GRACE LEE BOGGS: I would say do something local. Do something real, however, small. And don't diss the political things, but understand their limitations.
BILL MOYERS: Don't 'diss' them?
GRACE LEE BOGGS: Disrespect them.
BILL MOYERS: Disrespect them?
GRACE LEE BOGGS: Understand their limitations. Politics — there was a time when we believed that if we just achieved political power it would solve all our problems. And I think what we learned from experiences of the Russian Revolution, all those revolutions, that those who become-- who try to get power in the state, become part of the state. They become locked in to the practices. And we have to begin creating new practices.
BILL MOYERS: What will it take for this next round of change that you see as promising? What would it take?
GRACE LEE BOGGS: It takes discussions like this. I mean, it takes a whole lot of things. It takes people doing things. It takes people talking about things. It takes dialogue. It takes changing the whole lot of ways by which we think.

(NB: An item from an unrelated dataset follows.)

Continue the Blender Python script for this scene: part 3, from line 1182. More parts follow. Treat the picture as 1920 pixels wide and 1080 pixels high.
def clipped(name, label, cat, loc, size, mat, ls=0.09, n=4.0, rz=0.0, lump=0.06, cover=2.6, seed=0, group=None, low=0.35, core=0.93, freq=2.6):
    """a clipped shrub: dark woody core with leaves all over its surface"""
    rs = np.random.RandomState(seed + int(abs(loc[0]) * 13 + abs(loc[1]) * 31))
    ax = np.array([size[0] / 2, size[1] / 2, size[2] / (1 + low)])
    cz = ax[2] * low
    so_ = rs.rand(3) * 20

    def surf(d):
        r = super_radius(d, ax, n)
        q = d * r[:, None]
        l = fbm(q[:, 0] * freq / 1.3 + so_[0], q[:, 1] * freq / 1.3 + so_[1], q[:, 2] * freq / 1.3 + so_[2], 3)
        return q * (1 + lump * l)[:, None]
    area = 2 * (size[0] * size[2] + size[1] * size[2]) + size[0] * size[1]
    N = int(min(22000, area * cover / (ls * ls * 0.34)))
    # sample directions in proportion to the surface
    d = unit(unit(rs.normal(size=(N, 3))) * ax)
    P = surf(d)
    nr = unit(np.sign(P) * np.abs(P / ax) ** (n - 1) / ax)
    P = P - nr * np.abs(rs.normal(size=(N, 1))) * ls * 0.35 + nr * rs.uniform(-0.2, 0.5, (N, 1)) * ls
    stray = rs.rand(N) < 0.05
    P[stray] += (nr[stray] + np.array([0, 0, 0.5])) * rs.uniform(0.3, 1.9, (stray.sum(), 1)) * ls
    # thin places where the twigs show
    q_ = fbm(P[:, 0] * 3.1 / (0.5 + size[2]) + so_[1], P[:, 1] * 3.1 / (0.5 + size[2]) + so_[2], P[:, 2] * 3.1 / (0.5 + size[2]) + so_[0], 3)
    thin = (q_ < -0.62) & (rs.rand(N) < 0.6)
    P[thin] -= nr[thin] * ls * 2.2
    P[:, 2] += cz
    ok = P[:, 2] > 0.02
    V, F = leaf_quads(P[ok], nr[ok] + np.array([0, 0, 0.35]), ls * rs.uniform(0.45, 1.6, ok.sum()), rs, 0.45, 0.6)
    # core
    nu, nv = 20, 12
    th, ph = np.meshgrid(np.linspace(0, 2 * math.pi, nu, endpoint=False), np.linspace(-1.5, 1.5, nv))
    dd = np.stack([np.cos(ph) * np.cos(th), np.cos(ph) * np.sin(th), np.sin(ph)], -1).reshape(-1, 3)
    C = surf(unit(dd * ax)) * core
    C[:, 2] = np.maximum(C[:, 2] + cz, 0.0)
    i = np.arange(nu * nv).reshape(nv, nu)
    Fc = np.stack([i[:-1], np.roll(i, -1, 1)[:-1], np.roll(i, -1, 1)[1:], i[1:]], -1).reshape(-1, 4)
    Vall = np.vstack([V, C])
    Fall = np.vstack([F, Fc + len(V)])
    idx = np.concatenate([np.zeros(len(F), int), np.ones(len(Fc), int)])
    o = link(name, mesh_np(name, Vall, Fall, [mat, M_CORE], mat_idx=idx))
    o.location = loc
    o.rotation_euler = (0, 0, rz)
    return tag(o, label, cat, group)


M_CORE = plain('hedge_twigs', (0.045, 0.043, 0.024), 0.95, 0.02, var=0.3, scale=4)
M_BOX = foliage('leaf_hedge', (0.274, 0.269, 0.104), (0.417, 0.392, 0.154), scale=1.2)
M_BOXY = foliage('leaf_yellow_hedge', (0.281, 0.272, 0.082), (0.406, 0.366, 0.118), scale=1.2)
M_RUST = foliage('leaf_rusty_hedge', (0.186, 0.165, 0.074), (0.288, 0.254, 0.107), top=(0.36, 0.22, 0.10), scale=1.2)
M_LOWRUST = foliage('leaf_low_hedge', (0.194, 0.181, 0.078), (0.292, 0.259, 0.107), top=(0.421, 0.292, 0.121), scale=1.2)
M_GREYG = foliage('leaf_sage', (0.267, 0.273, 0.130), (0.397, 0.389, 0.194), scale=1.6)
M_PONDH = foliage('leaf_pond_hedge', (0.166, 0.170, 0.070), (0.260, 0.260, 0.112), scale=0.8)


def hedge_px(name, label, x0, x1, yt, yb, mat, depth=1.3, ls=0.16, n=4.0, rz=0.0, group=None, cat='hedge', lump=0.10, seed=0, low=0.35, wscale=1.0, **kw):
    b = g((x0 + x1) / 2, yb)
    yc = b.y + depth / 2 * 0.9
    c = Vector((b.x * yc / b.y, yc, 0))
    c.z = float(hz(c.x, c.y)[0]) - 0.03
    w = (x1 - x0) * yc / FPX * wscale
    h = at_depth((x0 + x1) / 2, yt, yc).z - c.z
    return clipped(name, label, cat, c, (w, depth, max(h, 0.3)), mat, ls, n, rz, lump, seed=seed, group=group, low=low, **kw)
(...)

BILL MOYERS: Do you see any leaders who are advocating that change? I mean, people that we would all recognize, anybody we'd all recognize?
GRACE LEE BOGGS: I don't see any leaders, and I think we have to rethink the concept of "leader." 'Cause "leader" implies "follower." And, so many-- not so many, but I think we need to appropriate, embrace the idea that we are the leaders we've been looking for.
Really embracing what Dr. Boggs is talking about means staying involved, even in a small way, in governance. Dropping out isn't an option. Voting alone isn't enough but everyone doesn't need to run for Congress either. There's a middle ground in there that more people will have to find and hold if we're going to get real change in the way the country is run. It won't be glamorous ground. Finding it will be easy but holding it will be a ton of thankless work and you're going to meet some really annoying, even truly horrible people along the way. But picking a few issues and getting active on them really is the only way that anything will ever get better no matter who wins what election.